Frequently Asked Questions

What is the success rate of forex robots?

No audited industry-wide success rate exists, and vendor claims should be discounted heavily. The closest hard data comes from regulator-mandated broker disclosures: 70-80% or more of retail CFD accounts lose money (ESMA-mandated warnings; Trading 212's 2026 disclosure reads 77%). Robots trade inside that same environment, so the burden of proof sits with each individual system's verified live record.

Can a forex robot make you rich?

Treat any product promising wealth as a red flag; the CFTC's January 2024 advisory specifically lists claims of huge returns as a fraud marker. A well-built system aims for controlled risk and consistency, not transformation. Position sizing, drawdown tolerance, and starting capital matter more to outcomes than the robot itself, and losses are always possible.

Are forex robots legal?

Yes. Automated trading software is legal in the U.S. and most jurisdictions, and brokers on MetaTrader 4 and 5 support it natively. What is illegal is fraudulent marketing: guaranteed profits, fabricated track records, or unregistered activity that amounts to managing client money. The legality question usually belongs to the seller's conduct, not the software.

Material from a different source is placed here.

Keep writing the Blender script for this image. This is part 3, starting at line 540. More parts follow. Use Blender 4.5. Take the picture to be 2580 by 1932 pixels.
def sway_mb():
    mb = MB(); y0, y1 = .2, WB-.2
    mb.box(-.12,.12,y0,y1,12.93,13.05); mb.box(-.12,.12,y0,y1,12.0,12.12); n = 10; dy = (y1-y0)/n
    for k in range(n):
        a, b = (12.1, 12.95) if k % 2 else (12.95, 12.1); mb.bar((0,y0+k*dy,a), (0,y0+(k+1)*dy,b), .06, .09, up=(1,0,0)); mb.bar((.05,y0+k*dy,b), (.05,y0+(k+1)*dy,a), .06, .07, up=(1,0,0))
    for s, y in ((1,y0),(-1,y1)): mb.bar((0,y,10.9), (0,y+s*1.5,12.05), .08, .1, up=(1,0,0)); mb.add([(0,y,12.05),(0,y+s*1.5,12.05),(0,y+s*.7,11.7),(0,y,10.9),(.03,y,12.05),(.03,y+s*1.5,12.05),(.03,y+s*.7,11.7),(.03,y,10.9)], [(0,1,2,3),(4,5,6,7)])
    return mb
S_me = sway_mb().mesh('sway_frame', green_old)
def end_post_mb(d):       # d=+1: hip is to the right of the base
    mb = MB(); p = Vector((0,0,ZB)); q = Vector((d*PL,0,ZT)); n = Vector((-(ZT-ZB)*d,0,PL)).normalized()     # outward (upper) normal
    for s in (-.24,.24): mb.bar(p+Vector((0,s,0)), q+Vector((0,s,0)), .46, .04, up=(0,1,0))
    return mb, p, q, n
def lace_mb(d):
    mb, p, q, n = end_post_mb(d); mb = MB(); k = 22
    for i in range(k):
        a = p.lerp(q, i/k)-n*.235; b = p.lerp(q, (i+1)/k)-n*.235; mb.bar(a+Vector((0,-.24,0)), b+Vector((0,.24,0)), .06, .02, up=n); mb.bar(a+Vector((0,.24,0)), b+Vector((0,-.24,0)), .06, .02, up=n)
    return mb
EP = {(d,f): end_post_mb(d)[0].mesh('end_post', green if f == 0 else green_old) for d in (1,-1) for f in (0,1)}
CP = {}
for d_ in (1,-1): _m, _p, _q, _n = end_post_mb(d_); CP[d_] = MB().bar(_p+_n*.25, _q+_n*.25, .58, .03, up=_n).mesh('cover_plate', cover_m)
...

How do I verify a forex robot's track record?

Demand third party verification: a Myfxbook link with verified track record and open trade history, or raw broker statements covering at least several months of live trading. Check that returns are not distorted by deposits, that drawdowns are shown, and that the account is real rather than demo. Screenshots, videos, and testimonials verify nothing.

Are forex robots better than manual trading?

The data on discretionary retail trading is grim: 97% of persistent Brazilian day traders lost money (Chague et al., SSRN 3423101), and fewer than 1% of Taiwanese day traders were reliably profitable (Barber, Lee, Liu, and Odean). Automation removes the emotional errors behind those numbers, but only inherits an advantage if the underlying rules are sound and risk is genuinely controlled.